* **Set problem**: Reproduce all of the data that follows, character for character.

* **Supplied data**:
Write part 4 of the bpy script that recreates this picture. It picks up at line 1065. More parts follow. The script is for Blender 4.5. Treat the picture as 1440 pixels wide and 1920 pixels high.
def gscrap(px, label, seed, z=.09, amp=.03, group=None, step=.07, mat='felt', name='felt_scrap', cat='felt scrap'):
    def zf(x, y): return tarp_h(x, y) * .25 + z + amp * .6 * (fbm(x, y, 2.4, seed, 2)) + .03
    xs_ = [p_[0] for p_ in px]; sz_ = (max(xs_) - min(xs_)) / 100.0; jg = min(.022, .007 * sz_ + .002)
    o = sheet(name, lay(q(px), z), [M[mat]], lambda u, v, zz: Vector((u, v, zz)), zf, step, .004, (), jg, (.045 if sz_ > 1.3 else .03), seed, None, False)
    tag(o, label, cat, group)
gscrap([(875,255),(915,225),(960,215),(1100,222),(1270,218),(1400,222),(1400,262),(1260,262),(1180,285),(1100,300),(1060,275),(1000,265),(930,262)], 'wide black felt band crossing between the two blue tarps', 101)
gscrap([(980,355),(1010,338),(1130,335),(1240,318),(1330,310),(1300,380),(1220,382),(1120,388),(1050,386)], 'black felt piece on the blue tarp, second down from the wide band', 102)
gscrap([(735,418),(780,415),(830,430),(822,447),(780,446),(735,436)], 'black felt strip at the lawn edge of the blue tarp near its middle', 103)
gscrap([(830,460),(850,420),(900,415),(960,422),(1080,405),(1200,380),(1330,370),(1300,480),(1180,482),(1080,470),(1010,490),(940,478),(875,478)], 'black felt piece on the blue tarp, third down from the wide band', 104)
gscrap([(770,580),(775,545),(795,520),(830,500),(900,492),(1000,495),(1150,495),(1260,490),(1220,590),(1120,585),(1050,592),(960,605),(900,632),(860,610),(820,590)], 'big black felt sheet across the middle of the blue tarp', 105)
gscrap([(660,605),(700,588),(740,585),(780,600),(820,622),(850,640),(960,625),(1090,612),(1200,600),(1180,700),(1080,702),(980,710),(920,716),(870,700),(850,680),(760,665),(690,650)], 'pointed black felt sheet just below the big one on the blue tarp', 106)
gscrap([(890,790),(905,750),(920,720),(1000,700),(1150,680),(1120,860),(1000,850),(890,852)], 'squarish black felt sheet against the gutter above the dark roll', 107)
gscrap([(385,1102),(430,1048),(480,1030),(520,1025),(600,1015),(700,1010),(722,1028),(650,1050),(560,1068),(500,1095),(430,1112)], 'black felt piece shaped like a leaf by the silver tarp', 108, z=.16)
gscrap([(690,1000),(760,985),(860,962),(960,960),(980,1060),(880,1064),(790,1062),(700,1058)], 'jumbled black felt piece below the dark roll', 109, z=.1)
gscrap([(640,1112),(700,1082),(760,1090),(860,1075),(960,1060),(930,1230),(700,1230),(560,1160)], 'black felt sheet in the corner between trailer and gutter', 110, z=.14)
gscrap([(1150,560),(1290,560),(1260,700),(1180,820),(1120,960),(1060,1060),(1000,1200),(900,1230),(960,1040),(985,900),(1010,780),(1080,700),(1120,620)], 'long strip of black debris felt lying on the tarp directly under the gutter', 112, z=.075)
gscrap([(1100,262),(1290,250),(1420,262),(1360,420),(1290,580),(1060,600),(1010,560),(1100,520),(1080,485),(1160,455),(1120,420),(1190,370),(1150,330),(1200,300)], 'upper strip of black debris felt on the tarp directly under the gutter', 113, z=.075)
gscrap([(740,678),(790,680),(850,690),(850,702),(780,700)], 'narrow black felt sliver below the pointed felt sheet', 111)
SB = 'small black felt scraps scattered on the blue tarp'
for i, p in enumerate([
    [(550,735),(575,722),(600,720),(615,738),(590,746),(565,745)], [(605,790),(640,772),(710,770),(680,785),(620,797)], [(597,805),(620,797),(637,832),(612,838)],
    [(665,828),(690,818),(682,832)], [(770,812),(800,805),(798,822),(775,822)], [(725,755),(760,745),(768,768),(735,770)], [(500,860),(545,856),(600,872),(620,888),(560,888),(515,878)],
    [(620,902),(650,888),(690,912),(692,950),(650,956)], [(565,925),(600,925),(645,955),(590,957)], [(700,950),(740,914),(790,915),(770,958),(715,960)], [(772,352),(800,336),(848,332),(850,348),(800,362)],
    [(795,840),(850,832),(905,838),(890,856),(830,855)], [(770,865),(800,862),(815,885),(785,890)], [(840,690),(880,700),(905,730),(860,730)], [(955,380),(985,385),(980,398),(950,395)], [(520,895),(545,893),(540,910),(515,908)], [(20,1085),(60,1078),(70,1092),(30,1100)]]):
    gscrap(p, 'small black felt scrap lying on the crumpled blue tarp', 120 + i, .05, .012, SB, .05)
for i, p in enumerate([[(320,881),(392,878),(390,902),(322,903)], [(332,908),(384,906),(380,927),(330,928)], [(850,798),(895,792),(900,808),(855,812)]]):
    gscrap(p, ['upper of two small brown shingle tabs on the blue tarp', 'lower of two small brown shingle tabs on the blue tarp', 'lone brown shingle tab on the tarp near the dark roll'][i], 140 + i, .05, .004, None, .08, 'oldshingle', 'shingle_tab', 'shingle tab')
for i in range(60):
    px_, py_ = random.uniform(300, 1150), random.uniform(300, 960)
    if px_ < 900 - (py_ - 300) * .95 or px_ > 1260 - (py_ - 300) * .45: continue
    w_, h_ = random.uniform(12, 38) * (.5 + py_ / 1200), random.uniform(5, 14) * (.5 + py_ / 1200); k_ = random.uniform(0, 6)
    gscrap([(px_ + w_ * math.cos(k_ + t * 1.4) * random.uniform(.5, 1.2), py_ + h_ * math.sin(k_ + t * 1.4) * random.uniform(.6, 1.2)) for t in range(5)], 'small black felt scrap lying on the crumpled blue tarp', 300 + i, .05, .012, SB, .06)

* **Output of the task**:
Write part 4 of the bpy script that recreates this picture. It picks up at line 1065. More parts follow. The script is for Blender 4.5. Treat the picture as 1440 pixels wide and 1920 pixels high.
def gscrap(px, label, seed, z=.09, amp=.03, group=None, step=.07, mat='felt', name='felt_scrap', cat='felt scrap'):
    def zf(x, y): return tarp_h(x, y) * .25 + z + amp * .6 * (fbm(x, y, 2.4, seed, 2)) + .03
    xs_ = [p_[0] for p_ in px]; sz_ = (max(xs_) - min(xs_)) / 100.0; jg = min(.022, .007 * sz_ + .002)
    o = sheet(name, lay(q(px), z), [M[mat]], lambda u, v, zz: Vector((u, v, zz)), zf, step, .004, (), jg, (.045 if sz_ > 1.3 else .03), seed, None, False)
    tag(o, label, cat, group)
gscrap([(875,255),(915,225),(960,215),(1100,222),(1270,218),(1400,222),(1400,262),(1260,262),(1180,285),(1100,300),(1060,275),(1000,265),(930,262)], 'wide black felt band crossing between the two blue tarps', 101)
gscrap([(980,355),(1010,338),(1130,335),(1240,318),(1330,310),(1300,380),(1220,382),(1120,388),(1050,386)], 'black felt piece on the blue tarp, second down from the wide band', 102)
gscrap([(735,418),(780,415),(830,430),(822,447),(780,446),(735,436)], 'black felt strip at the lawn edge of the blue tarp near its middle', 103)
gscrap([(830,460),(850,420),(900,415),(960,422),(1080,405),(1200,380),(1330,370),(1300,480),(1180,482),(1080,470),(1010,490),(940,478),(875,478)], 'black felt piece on the blue tarp, third down from the wide band', 104)
gscrap([(770,580),(775,545),(795,520),(830,500),(900,492),(1000,495),(1150,495),(1260,490),(1220,590),(1120,585),(1050,592),(960,605),(900,632),(860,610),(820,590)], 'big black felt sheet across the middle of the blue tarp', 105)
gscrap([(660,605),(700,588),(740,585),(780,600),(820,622),(850,640),(960,625),(1090,612),(1200,600),(1180,700),(1080,702),(980,710),(920,716),(870,700),(850,680),(760,665),(690,650)], 'pointed black felt sheet just below the big one on the blue tarp', 106)
gscrap([(890,790),(905,750),(920,720),(1000,700),(1150,680),(1120,860),(1000,850),(890,852)], 'squarish black felt sheet against the gutter above the dark roll', 107)
gscrap([(385,1102),(430,1048),(480,1030),(520,1025),(600,1015),(700,1010),(722,1028),(650,1050),(560,1068),(500,1095),(430,1112)], 'black felt piece shaped like a leaf by the silver tarp', 108, z=.16)
gscrap([(690,1000),(760,985),(860,962),(960,960),(980,1060),(880,1064),(790,1062),(700,1058)], 'jumbled black felt piece below the dark roll', 109, z=.1)
gscrap([(640,1112),(700,1082),(760,1090),(860,1075),(960,1060),(930,1230),(700,1230),(560,1160)], 'black felt sheet in the corner between trailer and gutter', 110, z=.14)
gscrap([(1150,560),(1290,560),(1260,700),(1180,820),(1120,960),(1060,1060),(1000,1200),(900,1230),(960,1040),(985,900),(1010,780),(1080,700),(1120,620)], 'long strip of black debris felt lying on the tarp directly under the gutter', 112, z=.075)
gscrap([(1100,262),(1290,250),(1420,262),(1360,420),(1290,580),(1060,600),(1010,560),(1100,520),(1080,485),(1160,455),(1120,420),(1190,370),(1150,330),(1200,300)], 'upper strip of black debris felt on the tarp directly under the gutter', 113, z=.075)
gscrap([(740,678),(790,680),(850,690),(850,702),(780,700)], 'narrow black felt sliver below the pointed felt sheet', 111)
SB = 'small black felt scraps scattered on the blue tarp'
for i, p in enumerate([
    [(550,735),(575,722),(600,720),(615,738),(590,746),(565,745)], [(605,790),(640,772),(710,770),(680,785),(620,797)], [(597,805),(620,797),(637,832),(612,838)],
    [(665,828),(690,818),(682,832)], [(770,812),(800,805),(798,822),(775,822)], [(725,755),(760,745),(768,768),(735,770)], [(500,860),(545,856),(600,872),(620,888),(560,888),(515,878)],
    [(620,902),(650,888),(690,912),(692,950),(650,956)], [(565,925),(600,925),(645,955),(590,957)], [(700,950),(740,914),(790,915),(770,958),(715,960)], [(772,352),(800,336),(848,332),(850,348),(800,362)],
    [(795,840),(850,832),(905,838),(890,856),(830,855)], [(770,865),(800,862),(815,885),(785,890)], [(840,690),(880,700),(905,730),(860,730)], [(955,380),(985,385),(980,398),(950,395)], [(520,895),(545,893),(540,910),(515,908)], [(20,1085),(60,1078),(70,1092),(30,1100)]]):
    gscrap(p, 'small black felt scrap lying on the crumpled blue tarp', 120 + i, .05, .012, SB, .05)
for i, p in enumerate([[(320,881),(392,878),(390,902),(322,903)], [(332,908),(384,906),(380,927),(330,928)], [(850,798),(895,792),(900,808),(855,812)]]):
    gscrap(p, ['upper of two small brown shingle tabs on the blue tarp', 'lower of two small brown shingle tabs on the blue tarp', 'lone brown shingle tab on the tarp near the dark roll'][i], 140 + i, .05, .004, None, .08, 'oldshingle', 'shingle_tab', 'shingle tab')
for i in range(60):
    px_, py_ = random.uniform(300, 1150), random.uniform(300, 960)
    if px_ < 900 - (py_ - 300) * .95 or px_ > 1260 - (py_ - 300) * .45: continue
    w_, h_ = random.uniform(12, 38) * (.5 + py_ / 1200), random.uniform(5, 14) * (.5 + py_ / 1200); k_ = random.uniform(0, 6)
    gscrap([(px_ + w_ * math.cos(k_ + t * 1.4) * random.uniform(.5, 1.2), py_ + h_ * math.sin(k_ + t * 1.4) * random.uniform(.6, 1.2)) for t in range(5)], 'small black felt scrap lying on the crumpled blue tarp', 300 + i, .05, .012, SB, .06)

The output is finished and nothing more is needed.